Thanks for this reminder post on how slow travel in pre-modern times could be. I especially like the comments about the banshee. I remember a book by late Victorian ghost-hunter Elliott O'Donnell where he commented on how his family's banshee once put in an appearance when he was a boy. It cried and wailed all night long. He said his mother and aunt were convinced that a sickly relative of theirs was dead. The next day they learn that she's fine, leaving them confused. It took months before they learned that Elliott's father, a missionary in foreign lands, had been killed on that night. And that was the late 19th century.
The bits about travel time also put me in mind of one story from the Xanadu series where the Empress goes to visit a strong ally of her empire. Given that her empire was a bit shaky, being only about a generation old, and word got back about her ship being sunk (she lived and eventually made it back home), and how long it would take for word to get around, I have to wonder how much of an empire she had left when she returned!
Oh, yes. The improvements of travel meant that word could travel much faster, but also that people could travel much farther. Even into the 20th century, news of far-off people could be hard to get.

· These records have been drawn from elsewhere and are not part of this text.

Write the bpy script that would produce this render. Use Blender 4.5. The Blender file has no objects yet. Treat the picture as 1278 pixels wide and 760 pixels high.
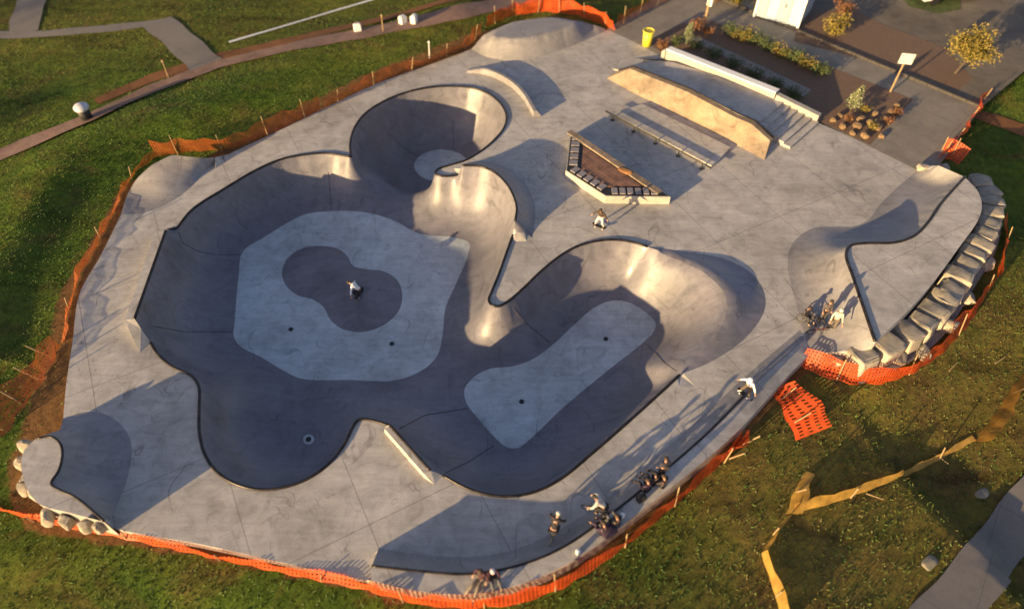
import bpy, bmesh, math, random
import numpy as np
from mathutils import Vector, Matrix
from mathutils.geometry import delaunay_2d_cdt
random.seed(7); RNG = np.random.default_rng(11)
S = bpy.context.scene; COL = S.collection
R = math.radians

# ------------------------------------------------------------------ camera
CAMH, PITCH, FPX = 20.0, R(50), 848.0
def P(u, v, z=0.0):
    """point of the photograph (1278 x 760) on the level z"""
    dx, dy = (u-639)/FPX, (380-v)/FPX
    d = (dx, math.cos(PITCH)+dy*math.sin(PITCH), -math.sin(PITCH)+dy*math.cos(PITCH))
    t = (z-CAMH)/d[2]
    return Vector((d[0]*t, d[1]*t, z))
cd = bpy.data.cameras.new('camera'); cam = bpy.data.objects.new('camera', cd); COL.objects.link(cam)
cam.location = (0, 0, CAMH); cam.rotation_euler = (math.pi/2-PITCH, 0, 0)
cd.sensor_width = 36; cd.lens = 36*FPX/1278; cd.clip_end = 3000; cd.clip_start = .1
cd.dof.use_dof = True; cd.dof.focus_distance = 25.5; cd.dof.aperture_fstop = .11
S.camera = cam

# ------------------------------------------------------------------ light
SUN_EL, SUN_AZ = R(9.6), R(47.5)          # shadows run 47.5 deg right of straight ahead
sd = Vector((math.sin(SUN_AZ)*math.cos(SUN_EL), math.cos(SUN_AZ)*math.cos(SUN_EL), -math.sin(SUN_EL)))
sl = bpy.data.lights.new('sun', 'SUN'); sl.energy = 5.0; sl.angle = R(.5); sl.color = (1, .705, .34)
so = bpy.data.objects.new('sun', sl); COL.objects.link(so)
so.rotation_euler = sd.to_track_quat('-Z', 'Y').to_euler()
w = bpy.data.worlds.new('World'); S.world = w; w.use_nodes = True
nt = w.node_tree; sky = nt.nodes.new('ShaderNodeTexSky'); sky.sky_type = 'NISHITA'; sky.sun_disc = False
sky.sun_elevation = SUN_EL; sky.sun_rotation = SUN_AZ+math.pi
bg = nt.nodes['Background']; bg.inputs['Strength'].default_value = .084
sky_tint = nt.nodes.new('ShaderNodeMix'); sky_tint.data_type = 'RGBA'; sky_tint.blend_type = 'MULTIPLY'; sky_tint.inputs[0].default_value = 1; sky_tint.inputs[7].default_value = (1.14, .98, 1.06, 1)   # tint multiplied into the sky light to make shade more purple
nt.links.new(sky.outputs[0], sky_tint.inputs[6]); nt.links.new(sky_tint.outputs[2], bg.inputs[0])
S.view_settings.view_transform = 'Standard'; S.view_settings.look = 'None'
S.view_settings.exposure = 1.25; S.view_settings.gamma = 1

# ------------------------------------------------------------------ materials
MATS = {}
def _n(nt, t, **kw):
    n = nt.nodes.new(t)
    for k, v in kw.items():
        if k in n.inputs: n.inputs[k].default_value = v
        else: setattr(n, k, v)
    return n
def mat_base(name):
    m = bpy.data.materials.new(name); m.use_nodes = True; t = m.node_tree
    return m, t, t.nodes['Principled BSDF'], _n(t, 'ShaderNodeTexCoord')
def ramp(t, fac, stops):
    r = t.nodes.new('ShaderNodeValToRGB'); e = r.color_ramp.elements
    while len(e) < len(stops): e.new(.5)
    for i, (p, c) in enumerate(stops): e[i].position = p; e[i].color = tuple(c)+(1,) if len(c) == 3 else c
    t.links.new(fac, r.inputs[0]); return r.outputs[0]
def mixc(t, mode, fac, a, b):
    m = t.nodes.new('ShaderNodeMix'); m.data_type = 'RGBA'; m.blend_type = mode
    for sock, val in ((m.inputs[0], fac), (m.inputs[6], a), (m.inputs[7], b)):
        if hasattr(val, 'is_linked'): t.links.new(val, sock)
        elif isinstance(val, (tuple, list)): sock.default_value = tuple(val)+(1,)
        else: sock.default_value = val
    return m.outputs[2]
def noise(t, vec, scale, detail=5, rough=.6, dist=0):
    n = _n(t, 'ShaderNodeTexNoise', Scale=scale, Detail=detail, Roughness=rough, Distortion=dist)
    t.links.new(vec, n.inputs['Vector']); return n.outputs[0]
def math_(t, op, a, b=None):
    m = t.nodes.new('ShaderNodeMath'); m.operation = op
    for i, x in enumerate((a, b)):
        if x is None: continue
        if hasattr(x, 'is_linked'): t.links.new(x, m.inputs[i])
        else: m.inputs[i].default_value = x
    return m.outputs[0]
def simple(name, col, rough=.6, var=.25, scale=9, metal=0, bump=0):
    if name in MATS: return MATS[name]
    m, t, b, tc = mat_base(name)
    o = tc.outputs['Object']
    f = noise(t, o, scale)
    c = mixc(t, 'MULTIPLY', 1.0, col, ramp(t, f, [(.25, (1-var,)*3), (.75, (1+var,)*3)]))
    t.links.new(c, b.inputs['Base Color']); b.inputs['Roughness'].default_value = rough; b.inputs['Metallic'].default_value = metal
    if bump:
        bp = _n(t, 'ShaderNodeBump', Strength=bump, Distance=.02); t.links.new(noise(t, o, scale*3), bp.inputs['Height']); t.links.new(bp.outputs[0], b.inputs['Normal'])
    MATS[name] = m; return m
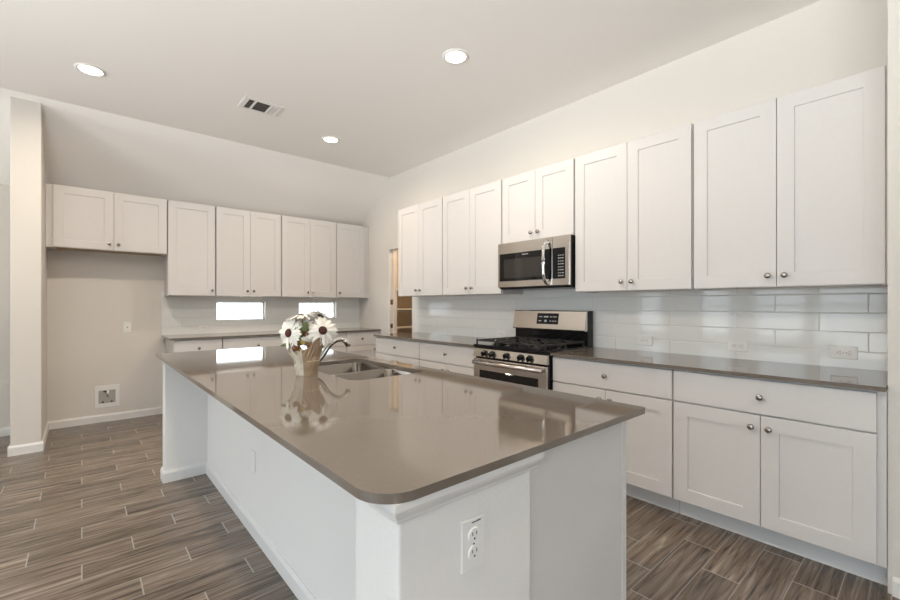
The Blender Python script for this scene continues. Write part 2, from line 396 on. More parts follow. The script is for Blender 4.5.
# right wall uppers (local origin at the far, left-hand end as seen from the room)
for ya, yb, z0, lab, fl, fr in (
    (4.355, 3.508, ZU0, 'tall double-door white wall cabinet on the range wall, next to the pantry opening', 0, 0),
    (3.502, 2.652, ZU0, 'tall double-door white wall cabinet directly left of the microwave', 0, 0),
    (2.644, 1.884, 1.829, 'short double-door white wall cabinet above the microwave', 0, 0),
    (1.876, 1.025, ZU0, 'tall double-door white wall cabinet directly right of the microwave', 0, 0),
    (1.018, .158, ZU0, 'double-door white wall cabinet nearest the camera, at the right edge of the picture', 0, .016)):
    wall_cabinet((XU, ya), RWALL, ya-yb, z0, ZU1, lab, 'd', GU, fr=fr)
# back wall uppers
GB = 'white wall cabinets on the back wall'; YU = 5.588
for xa, xb, z0, lab, sp_, fl, fr in (
    (-.214, .716, 1.829, 'short wide white wall cabinet over the empty refrigerator space', 'd', .05, 0),
    (.722, 1.196, ZU0, 'narrow single-door white wall cabinet left of the small windows, knob at its lower right', 'r', 0, 0),
    (1.202, 1.963, ZU0, 'double-door white wall cabinet above the left small window', 'd', 0, 0),
    (1.969, 2.733, ZU0, 'double-door white wall cabinet above the flowers, between the two other tall ones', 'd', 0, 0),
    (2.739, 3.19, ZU0, 'narrow single-door white wall cabinet in the back corner, knob at its lower left', 'l', 0, .082)):
    wall_cabinet((xa, YU), 0, xb-xa, z0, ZU1, lab, sp_, GB, fl=fl, fr=fr)
XB = 2.65; GR = 'white base cabinets on the range wall'
base_cabinet((XB, 4.385), RWALL, .862, 'white base cabinet with one drawer on the range wall, beside the pantry opening', 'd', GR)
base_cabinet((XB, 3.520), RWALL, .862, 'white base cabinet with a drawer directly left of the stove', 'd', GR)
base_cabinet((XB, 1.876), RWALL, .850, 'white base cabinet with a drawer directly right of the stove, half behind the island', 'd', GR)
base_cabinet((XB, 1.023), RWALL, .855, 'white base cabinet with a wide drawer and two doors, nearest the camera', 'd', GR, fr=.026)
YF = 5.288; GK = 'white base cabinets on the back wall'
base_cabinet((.735, YF), 0, .465, 'narrow white base cabinet at the left end of the back counter', 'r', GK)
base_cabinet((1.203, YF), 0, .765, 'white base cabinet under the left small window', 'd', GK)
base_cabinet((1.971, YF), 0, .765, 'white base cabinet under the right small window, behind the flowers', 'd', GK)
base_cabinet((2.739, YF), 0, .47, 'white corner base cabinet at the right end of the back counter', 'r', GK, fr=.055)

# ------------------------------------------------------------------ countertops
def rounded(x0, x1, y0, y1, r, n=10):
    # r: radii at (x0y0, x1y0, x1y1, x0y1), counter-clockwise
    P = []
    for (cx, cy, sx, sy, a0), rr in zip(((x0, y0, 1, 1, PI), (x1, y0, -1, 1, 1.5*PI), (x1, y1, -1, -1, 0), (x0, y1, 1, -1, .5*PI)), r):
        if rr <= 0: P.append((cx, cy)); continue
        for k in range(n+1):
            a = a0+k/n*PI/2; P.append((cx+sx*rr+rr*math.cos(a), cy+sy*rr+rr*math.sin(a)))
    return P
def slab(name, outer, holes, z0, z1, material, parent=None, ease=.002):
    b = bmesh.new(); top = []
    for lp_, d in [(outer, ease)]+[(h, 0) for h in holes]:
        n = len(lp_); cx = sum(p[0] for p in lp_)/n; cy = sum(p[1] for p in lp_)/n
        V = [[b.verts.new((x, y, z)) for x, y in lp_] for z in (z0, z1)]
        for k in range(n): b.faces.new((V[0][k], V[0][(k+1) % n], V[1][(k+1) % n], V[1][k]))
        top.append(V)
    b.edges.ensure_lookup_table()
    for lv in (0, 1):
        es = []
        for V in top:
            L_ = V[lv]
            for k in range(len(L_)): es.append(b.edges.get((L_[k], L_[(k+1) % len(L_)])))
        bmesh.ops.triangle_fill(b, use_beauty=True, use_dissolve=False, edges=es)
    bmesh.ops.recalc_face_normals(b, faces=b.faces)
    o = MB().merge(b).build(name, material, parent)
    bv = o.modifiers.new('ease', 'BEVEL'); bv.width = ease; bv.segments = 2; bv.limit_method = 'ANGLE'; bv.angle_limit = math.radians(50)
    return o
ZT0, ZT1 = .894, .914
tag(slab('countertop', rounded(2.625, XR-TT, 2.657, 4.40, (.004, 0, 0, .01)), [], ZT0, ZT1, 'quartz'), 'grey-brown quartz countertop left of the stove, running to the pantry opening', 'countertop', 'wall countertops')
tag(slab('countertop', rounded(2.625, XR-TT, .142, 1.879, (.004, 0, 0, .004)), [], ZT0, ZT1, 'quartz'), 'grey-brown quartz countertop right of the stove, running to the right edge of the picture', 'countertop', 'wall countertops')
tag(slab('countertop', rounded(.70, XR-TT, 5.263, YB-TT, (.004, 0, 0, 0)), [], ZT0, ZT1, 'quartz'), 'grey-brown quartz countertop on the back wall beneath the two small windows', 'countertop', 'wall countertops')
SX0, SX1, SY0, SY1 = .955, 1.392, 1.785, 2.51
SM = 2.13
IX0, IX1, IY0, IY1 = .406, 1.487, .662, 3.73
tag(slab('island_countertop', rounded(IX0, IX1, IY0, IY1, (.085, .012, .012, .012), 14), [rounded(SX0, SX1, SY0, SY1, (.06,)*4, 8)[::-1]], ZT0, ZT1, 'quartz'),
    'big polished grey-brown quartz slab with rounded near corner on top of the island', 'countertop')

# ------------------------------------------------------------------ island
isl = thing('kitchen_island', 'long white island with painted half wall, end wings and white cabinets under a quartz top', 'island', (.93, 2.2, 0))
def ib(o): o.matrix_parent_inverse = Matrix.Translation((-.93, -2.2, 0)); return o
WX, KX0, KX1, EY0, EY1 = .468, .718, .882, .69, 3.725
mb = MB(); mb.box(KX0, KX1, EY0+.05, EY1-.02, 0, .893)
mb.box(WX, KX1, EY0, EY0+.175, 0, .893, bev=.006, seg=2); mb.box(WX-.02, KX1, 3.612, EY1, 0, .893, bev=.006, seg=2)
ib(mb.build('half_wall', 'island_paint', isl, label='white textured half wall with a short wing at each end'))
# baseboard along the seating side and round the wings
P = [(0, 0), (.013, 0), (.013, .064), (.008, .074), (.005, .081), (0, .081)]
mb = MB(); mb.prism([(KX0-o, z) for o, z in P], 'y', EY0+.175, 3.612)
mb.prism([(3.612-o, z) for o, z in P], 'x', WX-.033, KX0)
mb.prism([(WX-.02-o, z) for o, z in P], 'y', 3.612, EY1)
mb.prism([(WX-o, z) for o, z in P], 'y', EY0-.012, EY0+.187); mb.prism([(EY0-o, z) for o, z in P], 'x', WX-.013, KX1)
mb.prism([(EY0+.175+o, z) for o, z in P], 'x', WX-.013, KX0)
ib(mb.build('baseboard', 'trim_white', isl))
# moulding under the top: stepped cove
Q = [(0, .845), (.005, .845), (.007, .850), (.007, .853), (.012, .859), (.020, .870), (.023, .878), (.023, .8935), (0, .8935)]
mb = MB()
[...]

This also helps make me realize something about the one comic I'm always going on about. Where a young girl is commanded by the Emperor to be sent to the Imperial court as a playmate/friend for the imperial heir. Which means she leaves her family, who live on the empire's fringes, because if they were any closer they would've been dragged into court politics. Though little mention is made of how she felt over almost never seeing her family again, even if she and her mother did exchange letters.
It was a little worse for this young lady as this was a multi-racial court, with almost all of it composed of near-immortal and magic wielding 'Mythicals' (anthropomorphic unicorns, dragons, griffons, etc.), and she was a Freeborn fox. She was the only one in the imperial court who wasn't a servant or guard. I always wondered what her childhood at the court must have been like given that she was surrounded by nobles who looked on her as being literally a lower life form, but at the same time they tried to bribe or otherwise manipulate her as a 'back door' to influence with the imperial heir.
Agreed. Which was (to me) a subtle way of showing just how strong-willed both young women were in that they turned out to be decent people in spite of all the temptations that must have been presented to them.
Thanks for this reminder post on how slow travel in pre-modern times could be. I especially like the comments about the banshee. I remember a book by late Victorian ghost-hunter Elliott O'Donnell where he commented on how his family's banshee once put in an appearance when he was a boy. It cried and wailed all night long. He said his mother and aunt were convinced that a sickly relative of theirs was dead. The next day they learn that she's fine, leaving them confused. It took months before they learned that Elliott's father, a missionary in foreign lands, had been killed on that night. And that was the late 19th century.
The bits about travel time also put me in mind of one story from the Xanadu series where the Empress goes to visit a strong ally of her empire. Given that her empire was a bit shaky, being only about a generation old, and word got back about her ship being sunk (she lived and eventually made it back home), and how long it would take for word to get around, I have to wonder how much of an empire she had left when she returned!
Oh, yes. The improvements of travel meant that word could travel much faster, but also that people could travel much farther. Even into the 20th century, news of far-off people could be hard to get.
This also helps make me realize something about the one comic I'm always going on about. Where a young girl is commanded by the Emperor to be sent to the Imperial court as a playmate/friend for the imperial heir. Which means she leaves her family, who live on the empire's fringes, because if they were any closer they would've been dragged into court politics. Though little mention is made of how she felt over almost never seeing her family again, even if she and her mother did exchange letters.
Odds are good that girls normally left their homes. Usually to marry, of course.
It was a little worse for this young lady as this was a multi-racial court, with almost all of it composed of near-immortal and magic wielding 'Mythicals' (anthropomorphic unicorns, dragons, griffons, etc.), and she was a Freeborn fox. She was the only one in the imperial court who wasn't a servant or guard. I always wondered what her childhood at the court must have been like given that she was surrounded by nobles who looked on her as being literally a lower life form, but at the same time they tried to bribe or otherwise manipulate her as a 'back door' to influence with the imperial heir.
Courts are never fun.
Agreed. Which was (to me) a subtle way of showing just how strong-willed both young women were in that they turned out to be decent people in spite of all the temptations that must have been presented to them.